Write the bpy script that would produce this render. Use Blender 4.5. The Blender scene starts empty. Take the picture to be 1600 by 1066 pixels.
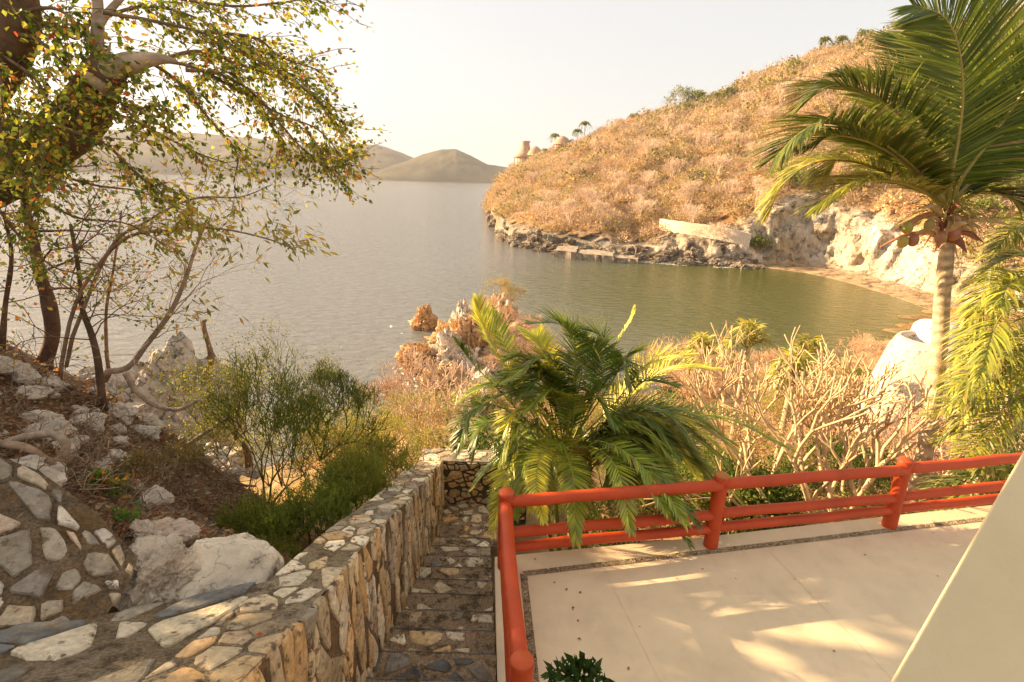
import bpy, math, numpy as np
from mathutils import Matrix, Vector
R_ = math.radians
sc = bpy.context.scene
col = sc.collection
# ------------------------------------------------------------------ camera
CH = 4.1                      # camera height above the terrace (terrace z = 0)
ZW = -10.9                    # sea level
F, PITCH, ROLL = 800.0, 17.6, 1.6
cd = bpy.data.cameras.new('camera'); cam = bpy.data.objects.new('camera', cd); col.objects.link(cam)
cd.sensor_width = 36; cd.lens = 36*F/1600; cd.clip_start = .05; cd.clip_end = 20000
CM = Matrix.Rotation(R_(90-PITCH), 3, 'X') @ Matrix.Rotation(R_(ROLL), 3, 'Z')
cam.matrix_world = Matrix.Translation((0, 0, CH)) @ CM.to_4x4()
sc.camera = cam
# ------------------------------------------------------------------ sky and sun
SUN_AZ = R_(-70)              # from +Y towards +X ; the sun stands left and a little ahead
SUN_EL = R_(21)
w = bpy.data.worlds.new('World'); sc.world = w; w.use_nodes = True
nt = w.node_tree; bg = nt.nodes['Background']
sky = nt.nodes.new('ShaderNodeTexSky'); sky.sky_type = 'NISHITA'; sky.sun_disc = False
sky.sun_elevation = SUN_EL; sky.sun_rotation = SUN_AZ; sky.dust_density = 3.0; sky.air_density = 1.0; sky.ozone_density = 1.0
mx = nt.nodes.new('ShaderNodeMix'); mx.data_type = 'RGBA'; mx.blend_type = 'MULTIPLY'; mx.inputs[0].default_value = 1
mx.inputs[7].default_value = (1.0, .87, .82, 1)
nt.links.new(sky.outputs[0], mx.inputs[6]); ad = nt.nodes.new('ShaderNodeMix'); ad.data_type = 'RGBA'; ad.inputs[0].default_value = .80; ad.inputs[7].default_value = (2.75, 2.66, 2.5, 1)   # milky veil of high haze
nt.links.new(mx.outputs[2], ad.inputs[6]); nt.links.new(ad.outputs[2], bg.inputs[0]); bg.inputs[1].default_value = .102
sl = bpy.data.lights.new('sun', 'SUN'); sl.energy = 4.6; sl.angle = R_(.4); sl.color = (1, .72, .41)
so = bpy.data.objects.new('sun', sl); col.objects.link(so)
SD = Vector((math.sin(SUN_AZ)*math.cos(SUN_EL), math.cos(SUN_AZ)*math.cos(SUN_EL), math.sin(SUN_EL)))
so.rotation_euler = SD.to_track_quat('Z', 'Y').to_euler(); so.location = (-30, 10, 40)
vs = sc.view_settings; vs.view_transform = 'Standard'; vs.look = 'None'; vs.exposure = 1.74; vs.gamma = 1; vs.use_curve_mapping = False
sc.cycles.max_bounces = 6; sc.cycles.transparent_max_bounces = 8
sc.cycles.volume_bounces = 0
# ------------------------------------------------------------------ helpers
rg = np.random.default_rng(7)
A = np.array
M3 = np.array(CM)
def ray(px, py):
    return M3 @ A([(px-800)/F, (533-py)/F, -1.0])
def at(px, py, Y):            # point seen at a pixel of the photograph, Y metres ahead
    v = ray(px, py); v = v*(Y/v[1]); return v+A([0, 0, CH])
def onz(px, py, z):           # point on the level z
    v = ray(px, py); v = v*((z-CH)/v[2]); return v+A([0, 0, CH])
def nrm(v):
    v = np.asarray(v, float); return v/np.maximum(np.linalg.norm(v, axis=-1, keepdims=True), 1e-9)
def _h(i, j, k, s):
    n = (i*374761393+j*668265263+k*2147483647+s*1274126177) & 0xffffffff
    n = ((n ^ (n >> 13))*1274126177) & 0xffffffff
    n = ((n ^ (n >> 16))*2246822519) & 0xffffffff
    return (n & 0xffff)/32767.5-1
def noise(P, s=0):
    P = np.asarray(P, float); I = np.floor(P).astype(np.int64); f = P-I; f = f*f*(3-2*f)
    r = 0
    for a in (0, 1):
        for b in (0, 1):
            for c in (0, 1):
                wt = (f[..., 0] if a else 1-f[..., 0])*(f[..., 1] if b else 1-f[..., 1])*(f[..., 2] if c else 1-f[..., 2])
                r = r+wt*_h(I[..., 0]+a, I[..., 1]+b, I[..., 2]+c, s)
    return r
def fbm(P, o=4, s=0):
    P = np.asarray(P, float); r = 0; a = 1.; t = 0
    for k in range(o):
        r = r+a*noise(P*2**k+k*17.3, s+k); t += a; a *= .5
    return r/t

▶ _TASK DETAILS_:
Identify the lines of the data that contain the word "scene". Copy each of them.

▶ _ANSWER TO THIS PROBLEM_:
Write the bpy script that would produce this render. Use Blender 4.5. The Blender scene starts empty. Take the picture to be 1600 by 1066 pixels.
sc = bpy.context.scene